***** PROVIDED MATERIAL *****

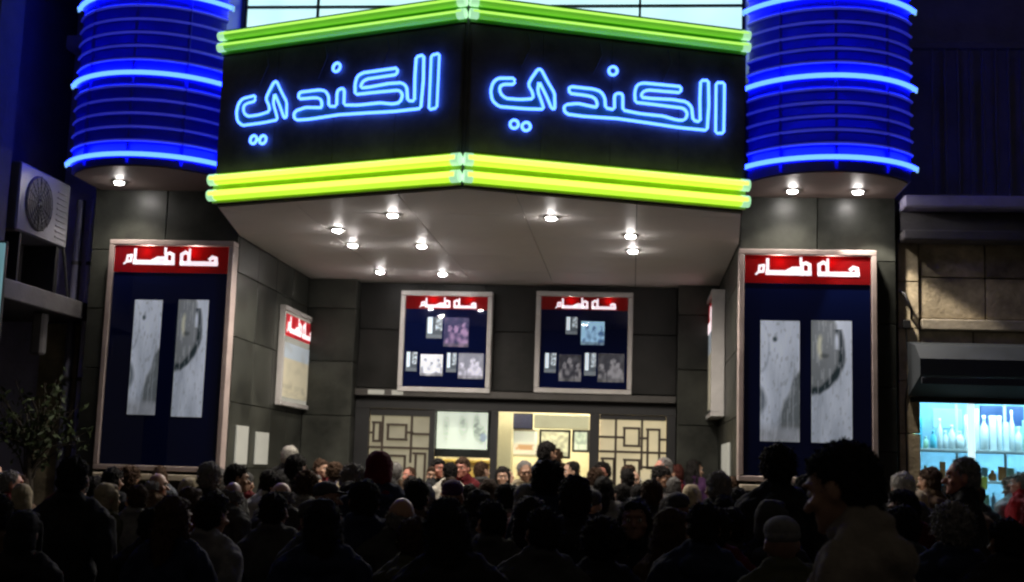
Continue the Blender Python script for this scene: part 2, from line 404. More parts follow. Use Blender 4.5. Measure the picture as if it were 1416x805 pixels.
def print_panel(W, H, nx, ny, fn):
    """flat print: grid in XZ, colours from fn(u,v); faces -Y"""
    me = bpy.data.meshes.new('print'); vs = []; fs = []
    for j in range(ny + 1):
        for i in range(nx + 1): vs.append((W * i / nx, 0, H * j / ny))
    for j in range(ny):
        for i in range(nx):
            a = j * (nx + 1) + i; fs.append((a, a + 1, a + nx + 2, a + nx + 1))
    me.from_pydata(vs, [], fs)
    ca = me.color_attributes.new('Print', 'FLOAT_COLOR', 'POINT')
    for j in range(ny + 1):
        for i in range(nx + 1):
            c = fn(i / nx, j / ny); ca.data[j * (nx + 1) + i].color = (c[0], c[1], c[2], 1)
    return me
def nz(u, v, s, seed=0): return noise.noise(Vector((u * s, v * s, seed * 7.31)))
def inr(u, v, a, b, c, d): return a <= u <= c and b <= v <= d
def mixc(a, b, t):
    t = max(0, min(1, t)); return tuple(a[i] * (1 - t) + b[i] * t for i in range(3))
def add_print(parent, name, p, W, H, fn, m, nx=40, ny=40, R=None):
    me = print_panel(W, H, nx, ny, fn); me.materials.append(MATS[m])
    if R is not None:
        for v in me.vertices: v.co = R @ v.co
    return link_mesh(me, name, parent, p)

# hanging picture / screen behind the left leaf
def pic_screen(u, v):
    c = (.92, .9, .74)
    for (cx, cy, rx, ry, k) in ((.18, .55, .07, .4, .35), (.52, .6, .1, .35, .35), (.5, .75, .05, .1, .5), (.78, .6, .07, .35, .7), (.88, .4, .09, .25, .6)):
        dd = ((u - cx) / rx) ** 2 + ((v - cy) / ry) ** 2
        if dd < 1.6: c = mixc(c, (.32, .34, .28), k * max(0, 1 - dd / 1.6) * (1.2 + nz(u, v, 14)))
    if ((u - .92) / .07) ** 2 + ((v - .33) / .12) ** 2 < 1: c = mixc(c, (.25, .3, .45), .6)
    return c
s0 = at(603, 620, 15.6); s1 = at(675, 571, 15.6)
sc = thing('hanging_picture', ((s0.x + s1.x) / 2, 15.6, s0.z), 'cream backlit picture in a thick black frame hung high behind the left glass door', 'picture')
part(MB().bbox((s0.x - .03, 15.605, s0.z - .1), (s1.x + .1, 15.68, s1.z + .04), .006), 'frame', 'dark_metal', sc)
add_print(sc, 'print', (s0.x, 15.602, s0.z), s1.x - s0.x, s1.z - s0.z, pic_screen, 'print_screen', 60, 40)
# other lobby pictures
def lobby_pic(x0, y0, x1, y1, Y, fn, lab, fr='dark_metal', es='print_lit', b=.03):
    A, B = at(x0, y1, Y), at(x1, y0, Y)
    t = thing('framed_picture', ((A.x + B.x) / 2, Y, A.z), lab, 'picture', 'pictures in the cinema lobby')
    part(MB().bbox((A.x - b, Y + .004, A.z - b), (B.x + b, Y + .04, B.z + b), .004), 'frame', fr, t)
    add_print(t, 'print', (A.x, Y, A.z), B.x - A.x, B.z - A.z, fn, es, 24, 18)
lobby_pic(708, 573, 736, 592, 16.2, lambda u, v: mixc((.03, .03, .06), (.05, .05, .09), nz(u, v, 5)), 'small dark navy board high up right of the cream column', es='print_dim', b=.012)
lobby_pic(708, 597, 743, 628, 16.3, lambda u, v: mixc((.85, .8, .66), (.55, .3, .15), (1 if abs(v - .3) < .12 and abs(u - .5) < .3 + nz(u, v, 9) * .2 else (.35 if v < .5 else 0))), 'cream picture with a brown figure low in it beside the column', 'cream_wall')
lobby_pic(748, 598, 786, 630, 16.3, lambda u, v: mixc((.66, .6, .42), (.35, .32, .22), .5 + nz(u, v, 6)), 'cream picture with a dark frame in the middle of the lobby wall')
lobby_pic(794, 598, 812, 622, 16.3, lambda u, v: mixc((.3, .34, .28), (.6, .62, .5), .5 + nz(u, v, 4) - (.3 if v > .3 else -.5)), 'small grey green picture at the right end of the lobby wall')
p = at(738, 592, 16.7); q = at(815, 575, 16.7)
lb = thing('light_box', ((p.x + q.x) / 2, 16.8, p.z), 'long cream lit box hanging under the lobby ceiling', 'lamp')
part(MB().bbox((p.x, 16.7, p.z), (q.x, 16.9, q.z), .01), 'lamp_body', 'frosted_cream', lb)

# ------------------------------------------------------------------ marquee
LE = Vector((at(297, 262, 10.75).x, 10.75, 0)); AE = Vector((at(640, 235, 9.9).x, 9.9, 0)); RE = Vector((at(1030, 272, 10.75).x, 10.75, 0))
ZB = SOFF; ZT = at(640, 0, 9.9).z
mq = thing('marquee', (CX, 11, ZB), 'wedge shaped black cinema marquee edged in lime and green neon between the blue towers', 'marquee')
BZ0 = at(640, 210, 9.9).z; BZ1 = at(640, 37, 9.9).z
ZTOP = ZT + .03
body = part(MB().prism([(LE.x, LE.y), (AE.x, AE.y), (RE.x, RE.y), (XR - .06, 12.58), (XL + .06, 12.58)], ZB + .035, ZTOP), 'marquee_body', 'board_black', mq)
def face_frame(P, Q):
    U = (Q - P).normalized(); N = U.cross(Z_); N = N if N.y < 0 else -N
    return U, N
faces = {}
for nm, P, Q in (('left', LE, AE), ('right', AE, RE)):
    U, N = face_frame(P, Q); L = (Q - P).length
    bd = MB(); R = Matrix((U, -N, Z_)).transposed().to_4x4(); R.translation = P + Vector((0, 0, 0))
    bd.box((.02, -.025, BZ0 - .02), (L - .02, -.003, BZ1 + .02), R)
    board = part(bd, 'sign_board', 'board_black', mq)
    faces[nm] = (P, Q, U, N, L, board, R)
    for k_ in range(4):
        part(MB().bbox((.03 + (L - .06) * k_ / 4 + .003, -.032, BZ0), (.03 + (L - .06) * (k_ + 1) / 4 - .003, -.0255, BZ1), .002).xf(R), 'sign_panel', 'board_black', board)
    for k_ in range(3):
        xc_ = .5 + k_ * .62; g_ = MB().tube([R @ Vector((xc_, -.036, BZ1)), R @ Vector((xc_ + .03, -.038, BZ1 - .12)), R @ Vector((xc_ - .05, -.036, BZ1 - .3))], .005, 5)
        part(g_, 'cable', 'rail_metal', board)
    # channels and tubes, bottom (lime) then top (green)
    for (za, zb, mc, mw, mt, rw, zs, prot) in ((ZB + .02, BZ0 - .01, 'channel_lime', 'neon_lime_wide', 'neon_lime', .048, (.24, .76), .07),
                                               (BZ1 + .03, ZTOP - .0, 'channel_green', 'neon_green_wide', 'neon_green', .038, (.27, .73), .06)):
        ch = part(MB().box((.01, -.04, za), (L - .01, -.003, zb), R), 'neon_channel', mc, mq)
        for k in zs:
            zc = za + (zb - za) * k
            t = MB().tube([R @ Vector((x, -.06, zc)) for x in rng(.0, L, 8)], rw, 12)
            part(t, 'neon_tube', mw, ch)
            t = MB().tube([R @ Vector((x, -.06 - rw * .92, zc + rw * (.35 if mt == 'neon_green' else .15))) for x in rng(.02, L - .02, 8)], .012 if mt == 'neon_green' else .022, 8)
            part(t, 'neon_core', mt, ch)
            for xe in (.03, L - .03):
                part(MB().tube([R @ Vector((xe - .035, -.062, zc)), R @ Vector((xe + .035, -.062, zc))], rw + .005, 12), 'tube_end', 'tube_end', ch)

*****

**EXERCISE PROMPT:**
Reproduce the material word for word. Any pictures should be left out of the copy.

**RESULT FOR THIS TASK:**
Continue the Blender Python script for this scene: part 2, from line 404. More parts follow. Use Blender 4.5. Measure the picture as if it were 1416x805 pixels.
def print_panel(W, H, nx, ny, fn):
    """flat print: grid in XZ, colours from fn(u,v); faces -Y"""
    me = bpy.data.meshes.new('print'); vs = []; fs = []
    for j in range(ny + 1):
        for i in range(nx + 1): vs.append((W * i / nx, 0, H * j / ny))
    for j in range(ny):
        for i in range(nx):
            a = j * (nx + 1) + i; fs.append((a, a + 1, a + nx + 2, a + nx + 1))
    me.from_pydata(vs, [], fs)
    ca = me.color_attributes.new('Print', 'FLOAT_COLOR', 'POINT')
    for j in range(ny + 1):
        for i in range(nx + 1):
            c = fn(i / nx, j / ny); ca.data[j * (nx + 1) + i].color = (c[0], c[1], c[2], 1)
    return me
def nz(u, v, s, seed=0): return noise.noise(Vector((u * s, v * s, seed * 7.31)))
def inr(u, v, a, b, c, d): return a <= u <= c and b <= v <= d
def mixc(a, b, t):
    t = max(0, min(1, t)); return tuple(a[i] * (1 - t) + b[i] * t for i in range(3))
def add_print(parent, name, p, W, H, fn, m, nx=40, ny=40, R=None):
    me = print_panel(W, H, nx, ny, fn); me.materials.append(MATS[m])
    if R is not None:
        for v in me.vertices: v.co = R @ v.co
    return link_mesh(me, name, parent, p)

# hanging picture / screen behind the left leaf
def pic_screen(u, v):
    c = (.92, .9, .74)
    for (cx, cy, rx, ry, k) in ((.18, .55, .07, .4, .35), (.52, .6, .1, .35, .35), (.5, .75, .05, .1, .5), (.78, .6, .07, .35, .7), (.88, .4, .09, .25, .6)):
        dd = ((u - cx) / rx) ** 2 + ((v - cy) / ry) ** 2
        if dd < 1.6: c = mixc(c, (.32, .34, .28), k * max(0, 1 - dd / 1.6) * (1.2 + nz(u, v, 14)))
    if ((u - .92) / .07) ** 2 + ((v - .33) / .12) ** 2 < 1: c = mixc(c, (.25, .3, .45), .6)
    return c
s0 = at(603, 620, 15.6); s1 = at(675, 571, 15.6)
sc = thing('hanging_picture', ((s0.x + s1.x) / 2, 15.6, s0.z), 'cream backlit picture in a thick black frame hung high behind the left glass door', 'picture')
part(MB().bbox((s0.x - .03, 15.605, s0.z - .1), (s1.x + .1, 15.68, s1.z + .04), .006), 'frame', 'dark_metal', sc)
add_print(sc, 'print', (s0.x, 15.602, s0.z), s1.x - s0.x, s1.z - s0.z, pic_screen, 'print_screen', 60, 40)
# other lobby pictures
def lobby_pic(x0, y0, x1, y1, Y, fn, lab, fr='dark_metal', es='print_lit', b=.03):
    A, B = at(x0, y1, Y), at(x1, y0, Y)
    t = thing('framed_picture', ((A.x + B.x) / 2, Y, A.z), lab, 'picture', 'pictures in the cinema lobby')
    part(MB().bbox((A.x - b, Y + .004, A.z - b), (B.x + b, Y + .04, B.z + b), .004), 'frame', fr, t)
    add_print(t, 'print', (A.x, Y, A.z), B.x - A.x, B.z - A.z, fn, es, 24, 18)
lobby_pic(708, 573, 736, 592, 16.2, lambda u, v: mixc((.03, .03, .06), (.05, .05, .09), nz(u, v, 5)), 'small dark navy board high up right of the cream column', es='print_dim', b=.012)
lobby_pic(708, 597, 743, 628, 16.3, lambda u, v: mixc((.85, .8, .66), (.55, .3, .15), (1 if abs(v - .3) < .12 and abs(u - .5) < .3 + nz(u, v, 9) * .2 else (.35 if v < .5 else 0))), 'cream picture with a brown figure low in it beside the column', 'cream_wall')
lobby_pic(748, 598, 786, 630, 16.3, lambda u, v: mixc((.66, .6, .42), (.35, .32, .22), .5 + nz(u, v, 6)), 'cream picture with a dark frame in the middle of the lobby wall')
lobby_pic(794, 598, 812, 622, 16.3, lambda u, v: mixc((.3, .34, .28), (.6, .62, .5), .5 + nz(u, v, 4) - (.3 if v > .3 else -.5)), 'small grey green picture at the right end of the lobby wall')
p = at(738, 592, 16.7); q = at(815, 575, 16.7)
lb = thing('light_box', ((p.x + q.x) / 2, 16.8, p.z), 'long cream lit box hanging under the lobby ceiling', 'lamp')
part(MB().bbox((p.x, 16.7, p.z), (q.x, 16.9, q.z), .01), 'lamp_body', 'frosted_cream', lb)

# ------------------------------------------------------------------ marquee
LE = Vector((at(297, 262, 10.75).x, 10.75, 0)); AE = Vector((at(640, 235, 9.9).x, 9.9, 0)); RE = Vector((at(1030, 272, 10.75).x, 10.75, 0))
ZB = SOFF; ZT = at(640, 0, 9.9).z
mq = thing('marquee', (CX, 11, ZB), 'wedge shaped black cinema marquee edged in lime and green neon between the blue towers', 'marquee')
BZ0 = at(640, 210, 9.9).z; BZ1 = at(640, 37, 9.9).z
ZTOP = ZT + .03
body = part(MB().prism([(LE.x, LE.y), (AE.x, AE.y), (RE.x, RE.y), (XR - .06, 12.58), (XL + .06, 12.58)], ZB + .035, ZTOP), 'marquee_body', 'board_black', mq)
def face_frame(P, Q):
    U = (Q - P).normalized(); N = U.cross(Z_); N = N if N.y < 0 else -N
    return U, N
faces = {}
for nm, P, Q in (('left', LE, AE), ('right', AE, RE)):
    U, N = face_frame(P, Q); L = (Q - P).length
    bd = MB(); R = Matrix((U, -N, Z_)).transposed().to_4x4(); R.translation = P + Vector((0, 0, 0))
    bd.box((.02, -.025, BZ0 - .02), (L - .02, -.003, BZ1 + .02), R)
    board = part(bd, 'sign_board', 'board_black', mq)
    faces[nm] = (P, Q, U, N, L, board, R)
    for k_ in range(4):
        part(MB().bbox((.03 + (L - .06) * k_ / 4 + .003, -.032, BZ0), (.03 + (L - .06) * (k_ + 1) / 4 - .003, -.0255, BZ1), .002).xf(R), 'sign_panel', 'board_black', board)
    for k_ in range(3):
        xc_ = .5 + k_ * .62; g_ = MB().tube([R @ Vector((xc_, -.036, BZ1)), R @ Vector((xc_ + .03, -.038, BZ1 - .12)), R @ Vector((xc_ - .05, -.036, BZ1 - .3))], .005, 5)
        part(g_, 'cable', 'rail_metal', board)
    # channels and tubes, bottom (lime) then top (green)
    for (za, zb, mc, mw, mt, rw, zs, prot) in ((ZB + .02, BZ0 - .01, 'channel_lime', 'neon_lime_wide', 'neon_lime', .048, (.24, .76), .07),
                                               (BZ1 + .03, ZTOP - .0, 'channel_green', 'neon_green_wide', 'neon_green', .038, (.27, .73), .06)):
        ch = part(MB().box((.01, -.04, za), (L - .01, -.003, zb), R), 'neon_channel', mc, mq)
        for k in zs:
            zc = za + (zb - za) * k
            t = MB().tube([R @ Vector((x, -.06, zc)) for x in rng(.0, L, 8)], rw, 12)
            part(t, 'neon_tube', mw, ch)
            t = MB().tube([R @ Vector((x, -.06 - rw * .92, zc + rw * (.35 if mt == 'neon_green' else .15))) for x in rng(.02, L - .02, 8)], .012 if mt == 'neon_green' else .022, 8)
            part(t, 'neon_core', mt, ch)
            for xe in (.03, L - .03):
                part(MB().tube([R @ Vector((xe - .035, -.062, zc)), R @ Vector((xe + .035, -.062, zc))], rw + .005, 12), 'tube_end', 'tube_end', ch)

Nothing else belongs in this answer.